#### WHAT THE TASK REQUIRES
Only the lines from the one with "py = top + (800" through the one with "sz = 0.26 + 0.18 * rr.random(n)" are to be restated, word for word, with both of them included.

#### Rows from a 3D scene dataset
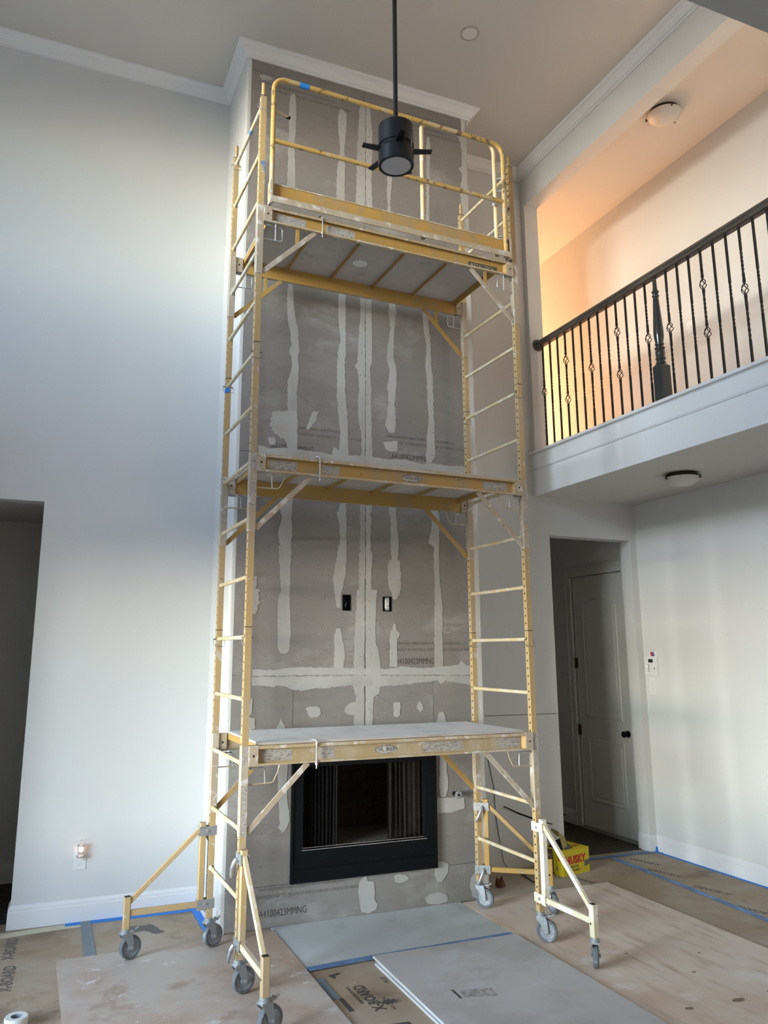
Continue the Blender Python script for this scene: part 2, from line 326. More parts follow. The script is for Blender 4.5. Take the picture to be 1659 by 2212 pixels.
b = MB(); b.box(2.9, XR, YB+.10, 5.1, FZ, FZ+.004, M_DARKF); b.box(-3.9, .3, YB+.12, 2.6, FZ, FZ+.004, M_DARKF); struct(b.obj('floor_hallway'))
b = MB(); b.box(-4, XF, YK-.1, YB+.14, ZC, ZC+.1, M_CEIL); struct(b.obj('ceiling'))
b = MB(); b.box(XF+.14, 4.3, YK, 5.2, 6.25, 6.35, M_CEIL); struct(b.obj('ceiling_upper_hall'))
b = MB(); b.box(-4, XF-.0, YE, YK, ZL, ZL+.1, M_KCEIL); struct(b.obj('ceiling_kitchen'))
b = MB(); b.box(XF+.001, XR, YE, 5.1, ZL, ZL+.03, M_CEIL); b.box(XF+.001, XR, YE, 5.1, ZL+.03, 3.46, M_WALL); struct(b.obj('ceiling_under_balcony'))
b = MB(); b.box(XF, XR, YK-.1, YK, 3.46, 6.3, M_WALL); struct(b.obj('wall_balcony_end'))

def sweep(path, prof, mat, name, closed=False):
    """profile (d, z) swept along plan path; d to the right-hand side of travel, mitred"""
    b = MB(); P = [Vector((p[0], p[1])) for p in path]; N = len(P); rings = []
    for i, p in enumerate(P):
        ns = []
        if i > 0: d = (P[i]-P[i-1]).normalized(); ns.append(Vector((d.y, -d.x)))
        if i < N-1: d = (P[i+1]-P[i]).normalized(); ns.append(Vector((d.y, -d.x)))
        if len(ns) == 2: t = (ns[0]+ns[1]); off = t/(1+ns[0].dot(ns[1]))
        else: off = ns[0]
        rings.append([(p.x+off.x*d_, p.y+off.y*d_, z) for d_, z in prof])
    k = len(prof); vs = [v for r in rings for v in r]; fs = []
    for i in range(N-1):
        for j in range(k): fs.append((i*k+j, i*k+(j+1) % k, (i+1)*k+(j+1) % k, (i+1)*k+j))
    fs += [tuple(range(k)), tuple(range((N-1)*k, N*k))[::-1]]
    b.add(vs, fs, mat); return struct(b.obj(name))
cr = [(0, ZC-.094), (.012, ZC-.094), (.016, ZC-.082), (.030, ZC-.076), (.046, ZC-.058), (.060, ZC-.034), (.070, ZC-.026), (.082, ZC-.020), (.088, ZC-.012), (.088, ZC), (0, ZC)]
sweep([(XL, YB), (XA, YB), (XA, YC), (XB, YC), (XB, YB), (XF-.01, YB), (XF-.01, YK)], cr, M_TRIM, 'trim_1')['label'] = 'white crown moulding around the chimney and ceiling'
bp = [(0, FZ), (.016, FZ), (.016, .088), (.012, .094), (.012, .108), (.007, .116), (.004, .126), (0, .126)]
sweep([(-1.113, YB+.14), (-1.113, YB), (XA, YB), (XA, YC+.02)], bp, M_TRIM, 'baseboard_left')
sweep([(4.056, YB+.14), (4.056, YB), (XR, YB), (XR, YK)], bp, M_TRIM, 'baseboard_right')
sweep([(XR, DY0-.12), (XR, YB+.15)], bp, M_TRIM, 'baseboard_hallway'); sweep([(2.95, 5.1), (XR, 5.1), (XR, DY1+.12)], bp, M_TRIM, 'baseboard_hallway_end')
sweep([(-3.9, 2.6), (.3, 2.6)], bp, M_TRIM, 'baseboard_left_hallway')
# balcony edge: sill, fascia boards and bead
b = MB(); b.prism([(2.952, 3.478), (2.950, 3.482), (2.950, 3.497), (2.954, 3.501), (3.17, 3.501), (3.17, 3.478)], M_TRIM, lambda a, c, t: (a, t, c), YK, YB)
b.obj('trim_2'); o = bpy.data.objects['trim_2']; struct(o, 'white sill along the balcony edge')
b = MB(); b.box(2.982, 3.0, YK, YB, 3.352, 3.478, M_TRIM); b.box(2.986, 3.0, YK, YB, ZL-.002, 3.329, M_TRIM)
b.prism([(2.990, 3.326), (2.976, 3.331), (2.972, 3.337), (2.978, 3.342), (2.974, 3.347), (2.976, 3.353), (2.990, 3.355)], M_TRIM, lambda a, c, t: (a, t, c), YK, YB)
b.box(2.976, 2.986, YK, YB, 3.468, 3.478, M_TRIM)
struct(b.obj('trim_3'), 'white fascia boards with a bead below the balcony sill')
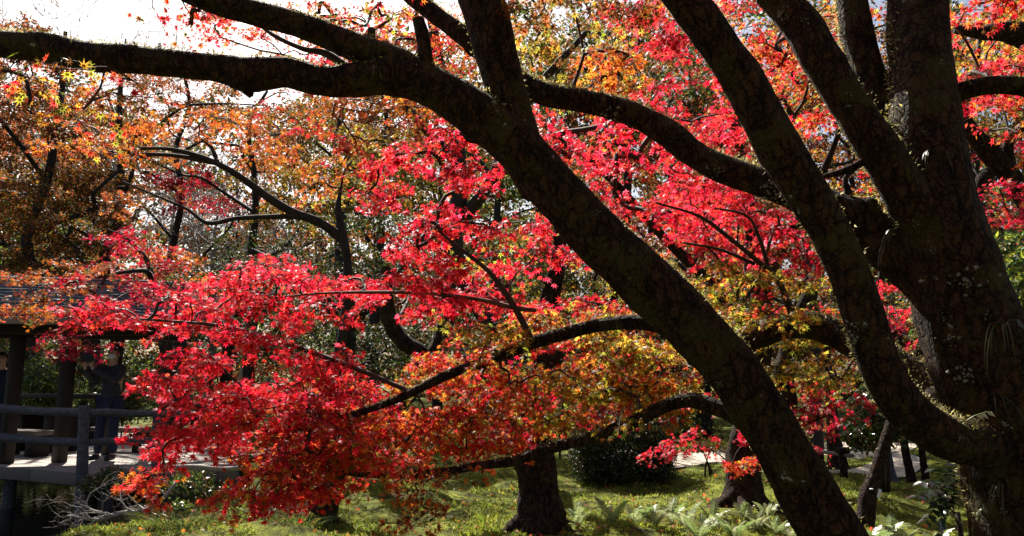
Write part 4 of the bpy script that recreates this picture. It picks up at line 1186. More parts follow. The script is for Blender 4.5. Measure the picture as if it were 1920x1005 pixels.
# the far end of the wood, one mass
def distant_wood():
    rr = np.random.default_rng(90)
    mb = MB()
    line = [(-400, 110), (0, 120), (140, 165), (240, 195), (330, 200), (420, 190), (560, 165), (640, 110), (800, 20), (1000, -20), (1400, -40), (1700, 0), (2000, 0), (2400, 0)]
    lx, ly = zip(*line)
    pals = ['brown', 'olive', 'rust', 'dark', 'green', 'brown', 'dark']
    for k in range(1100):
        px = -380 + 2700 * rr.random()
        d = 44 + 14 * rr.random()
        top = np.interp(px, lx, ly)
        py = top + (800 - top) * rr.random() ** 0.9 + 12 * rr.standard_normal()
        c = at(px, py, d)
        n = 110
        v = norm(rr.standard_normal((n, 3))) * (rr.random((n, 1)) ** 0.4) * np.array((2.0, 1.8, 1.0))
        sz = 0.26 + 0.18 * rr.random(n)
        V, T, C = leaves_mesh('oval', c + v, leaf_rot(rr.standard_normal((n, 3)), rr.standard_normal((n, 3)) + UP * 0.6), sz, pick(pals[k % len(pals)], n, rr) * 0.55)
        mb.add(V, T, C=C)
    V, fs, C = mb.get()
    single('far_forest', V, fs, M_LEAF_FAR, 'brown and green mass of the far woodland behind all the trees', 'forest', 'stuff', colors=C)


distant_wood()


def onz(px, py, z):
    v = RIGHT * ((px - 960) / F) + CUP * ((502.5 - py) / F) + FWD
    return CAM + v * ((z - CAM[2]) / v[2])


# ------------------------------------------------------------------ pavilion over the pond
M_WOOD = plain_mat('weathered_wood', (0.10, 0.085, 0.07), (0.20, 0.17, 0.14), 14, 0.85, 0.4, (1, 8, 8))
M_WOODB = plain_mat('brown_wood', (0.012, 0.009, 0.007), (0.04, 0.026, 0.018), 14, 0.75, 0.3, (1, 8, 8))
M_LOG = plain_mat('grey_blue_log', (0.035, 0.037, 0.043), (0.11, 0.11, 0.125), 22, 0.85, 0.5)
M_DECK = plain_mat('deck_board', (0.26, 0.23, 0.20), (0.40, 0.36, 0.32), 10, 0.9, 0.3, (1, 6, 6))
M_ROOF = plain_mat('bark_shingle', (0.05, 0.053, 0.06), (0.13, 0.135, 0.15), 18, 0.9, 0.6)
M_FASCIA = plain_mat('pale_eave', (0.22, 0.17, 0.13), (0.34, 0.27, 0.21), 10, 0.8, 0.2)
DZ = 0.31
A_, B_ = onz(0, 874, DZ), onz(152, 886, DZ)
u = (B_ - A_) / np.linalg.norm(B_ - A_)
w_ = np.array((-u[1], u[0], 0))
PAV = Thing('pavilion', 'open wooden pavilion with grey shingle roof standing over the pond', 'pavilion', (*(A_ + w_ * 2)[:2], DZ))
# deck boards lie along the front edge
for k in range(15):
    c = B_ - u * 2.6 + w_ * (0.14 + 0.272 * k) + np.array((0, 0, -0.03))
    V, T = box(c, (5.6, 0.262, 0.055), axes=[u, w_, UP], bev=0.006)
    PAV.part('plank', V, T, M_DECK)
for k, (s0, s1) in enumerate(((-5.4, -3.1), (-3.08, -1.05), (-1.03, 0.18))):
    c = B_ + u * (s0 + s1) / 2 - w_ * 0.025 + np.array((0, 0, -0.088))
    V, T = box(c, (s1 - s0, 0.045, 0.165), axes=[u, w_, UP], bev=0.006)
    PAV.part('edge_board', V, T, M_WOOD)
for s in (-4.6, -2.2, 0.0):
    for q in (0.4, 3.6):
        c = B_ + u * s + w_ * q
        V, T, Q, _ = tube(np.array([(c[0], c[1], -0.95), (c[0], c[1], -0.4), (c[0], c[1], DZ - 0.06)]), np.array((0.1, 0.095, 0.09)), 10)
        PAV.part('pile', V, [T, Q], M_LOG, smooth=True)
# deck joist beams under the planks
for q in (0.3, 2.0, 3.8):
    V, T = box(B_ - u * 2.6 + w_ * q + np.array((0, 0, -0.155)), (5.5, 0.12, 0.16), axes=[u, w_, UP])
    PAV.part('joist', V, T, M_WOODB)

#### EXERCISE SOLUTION
        py = top + (800 - top) * rr.random() ** 0.9 + 12 * rr.standard_normal()
        c = at(px, py, d)
        n = 110
        v = norm(rr.standard_normal((n, 3))) * (rr.random((n, 1)) ** 0.4) * np.array((2.0, 1.8, 1.0))
        sz = 0.26 + 0.18 * rr.random(n)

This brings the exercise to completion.